Читаем Дедушка, Grand-pere, Grandfather… Воспоминания внуков и внучек о дедушках, знаменитых и не очень, с винтажными фотографиями XIX – XX веков полностью

«Сталинизм принес несчастье многим моим соотечественникам, уничтожил много честных, преданных родине людей. Все думали: “Кто же следующий?” В мое семейство несчастье пришло в ночь с 27 на 28 октября 1937 г. Мы жили тогда в центре Москвы (на улице Станкевича). В нашей густо населенной коммуналке, где жило восемь семей (тридцать шесть человек), раздался звонок. Два сотрудника НКВД в сопровождении дворника показали ордер на обыск и арест моего супруга — Геннадия Алексеевича Смольянинова. Он, как и я, работал в Институте мировой литературы им. М. Горького АН СССР. По службе он был связан с секретарем Горького — П. П. Крючковым, готовил материалы для музея, который должен был открыться к ноябрьским праздникам. Гена был знаком с первой женой Горького — Екатериной Павловной Пешковой, пользовался ее доверием. Е. П. Пешкова передала много автографов Горького в архив и музей. Во время обыска Гена мне говорил: “Ты не волнуйся, мы поговорим, и меня отпустят. <…> Ведь я ни в чем не виноват!” Пришедшим его арестовать сотрудникам НКВД он показывал свою статью, написанную по случаю годовщины смерти Горького. Как будто бы статья могла его спасти. Подобно утопленнику он хватался за соломинку. Моя семилетняя дочь Алла проснулась и ничего не могла понять. Геннадий ей был отчимом, но отношения их были хорошими. В руки сотрудников НКВД попал “договор”, заключенный между Геной и Аллой, в котором было “зафиксировано”, что она должна слушаться (определялись и некоторые ее обязанности по дому), а он обязуется в день зарплаты приносить что-нибудь вкусное. <…> И этот “документ” был аккуратно прибран и унесен сотрудниками НКВД. Разумеется, я много плакала, а Алла “анализировала”: “Мам, ты не плачь! Если он не виновен, его отпустят, а если виновен — разве нам нужен такой!” При обыске взяли и мою записную книжку, в которую я положила талоны на дрова (у нас была печка). Дубликаты талонов не выдавались, так что нам предстояло мерзнуть всю зиму. Я была на восьмом месяце беременности. Через 3 дня после ареста мужа, 31 октября 1937 г., я ушла в декретный отпуск. 7 декабря родилась моя младшая дочка — Марина. Гена исчез бесследно. Он никогда не увидел своего ребенка, даже не узнал, сын или дочь у него. Марина тоже никогда не видела своего отца. С детства она знала его только по фотографиям.

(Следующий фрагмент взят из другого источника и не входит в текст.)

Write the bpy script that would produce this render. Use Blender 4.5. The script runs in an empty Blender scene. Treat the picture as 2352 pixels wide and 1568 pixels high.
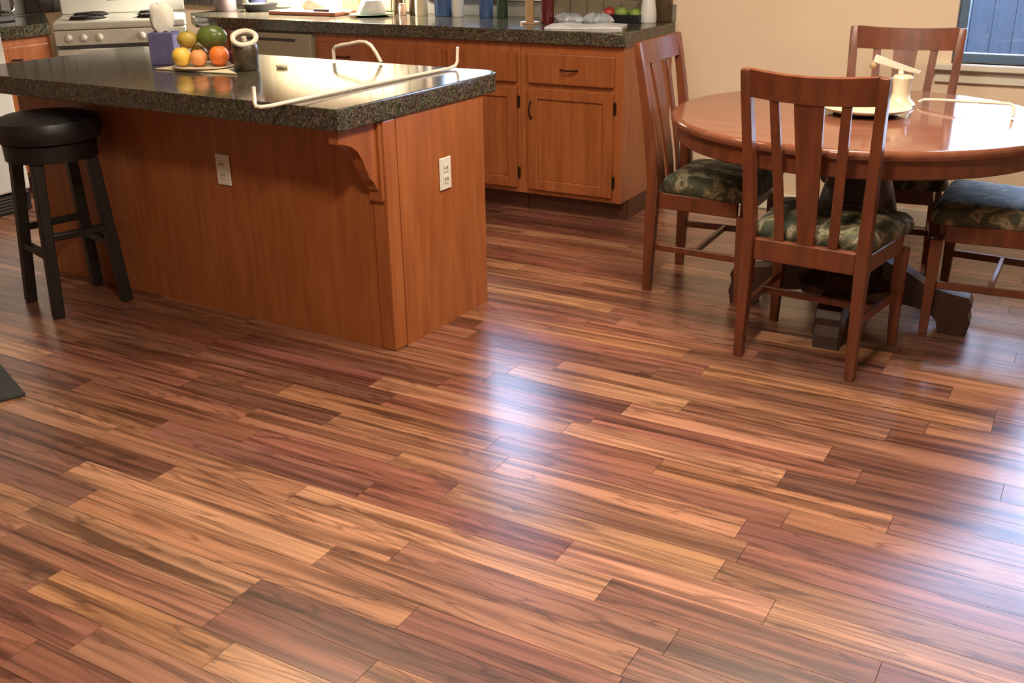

Когда ей исполнилось три месяца, ее отца расстреляли».

Но эти воспоминания мама написала много позже, а 31 декабря 1940 года она шлет новогоднее пожелание бабушке: «Желаю Вам того же, чего и себе на Новый год: получить хоть две строчки издалека». Но отец в это время находится дальше, чем думала мама. Оттуда получить две строчки невозможно.